Keys and Gray made remarks not wholly different in tone from those Scudamore used in his mail to his lawyer friend. And they were gone from the company’s Isleworth HQ with barely a moment’s hesitation. So surely, if the wider game is to have any credibility, the same judgment should be used on the Premier League boss.

Except Keys and Gray were not fired because Sky found what they said objectionable, or because Sky worried about whether such comments would affect ratings. They were removed because the company allegedly wanted them out in order to refresh their output, and it was much cheaper to use a disciplinary measure to hasten their departure.

Besides, Keys and Gray had no friends within the organisation. A fine example of the old Hollywood adage about how you should be nice to people on the way up because you will need them on the way down, the pair found themselves paying for the years of haughty behaviour which had poisoned their relations with other staff members.

It is said that one senior executive at Sky had never forgiven them for being dismissive of him when he first arrived to work at the company in a junior position. Thus it was that the moment the first piece of evidence against them was leaked into the public domain, it was quickly followed by other stuff stockpiled by disgruntled persons.

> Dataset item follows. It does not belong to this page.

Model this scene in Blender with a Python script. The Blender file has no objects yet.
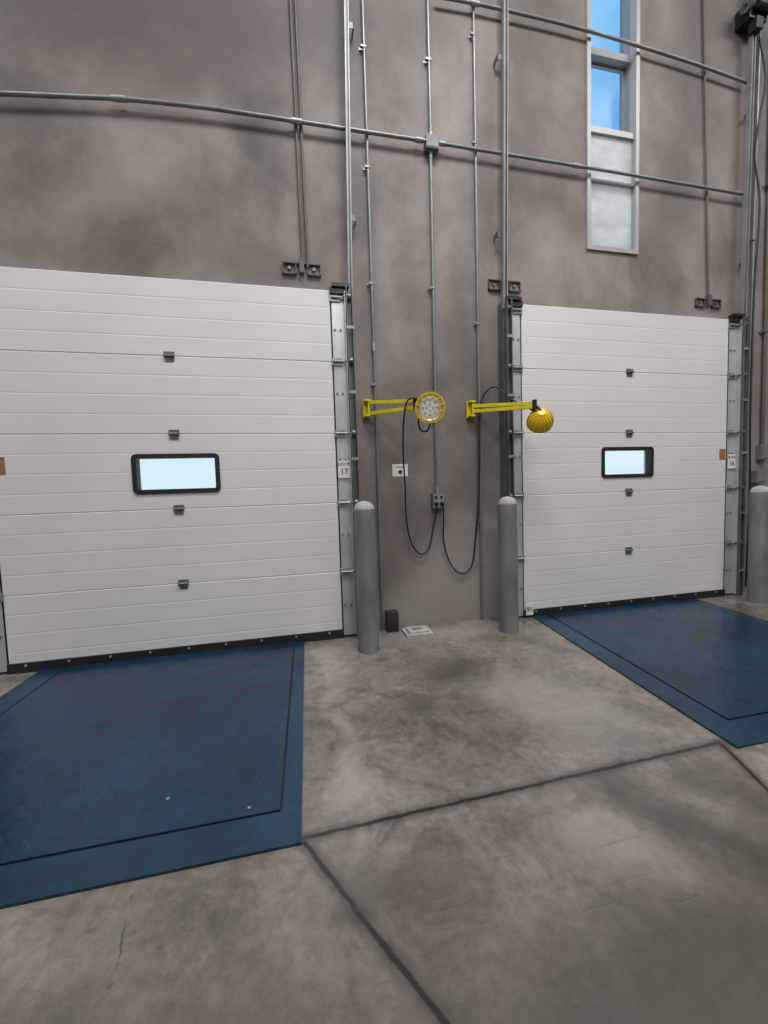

So disliked were they about the place, the day the two were finally fired, there was a party atmosphere down the corridors. And few can suggest that in Ed Chamberlain and Gary Neville, Sky have not improved their output in the pair’s replacement.

By contrast, Scudamore had endless friends within the game. Some commentators have claimed journalists have refused to speak out against him because they fear his power. Actually, it is more simple than that: people like him.

Just as John Inverdale survived at the BBC after his unpleasant comments about the tennis player Marion Bartolli because everyone behind the scenes loves working with good old Invers, so those who work at the Premier League rushed to tell anyone who would listen what a great guy Scudamore is. Even the woman who was traduced in his correspondence refused to condemn him.

A nice guy who makes everyone money: that’s why Scudamore survived. It doesn’t make what he wrote any more palatable. But it sure as anything insulated him against any consequence.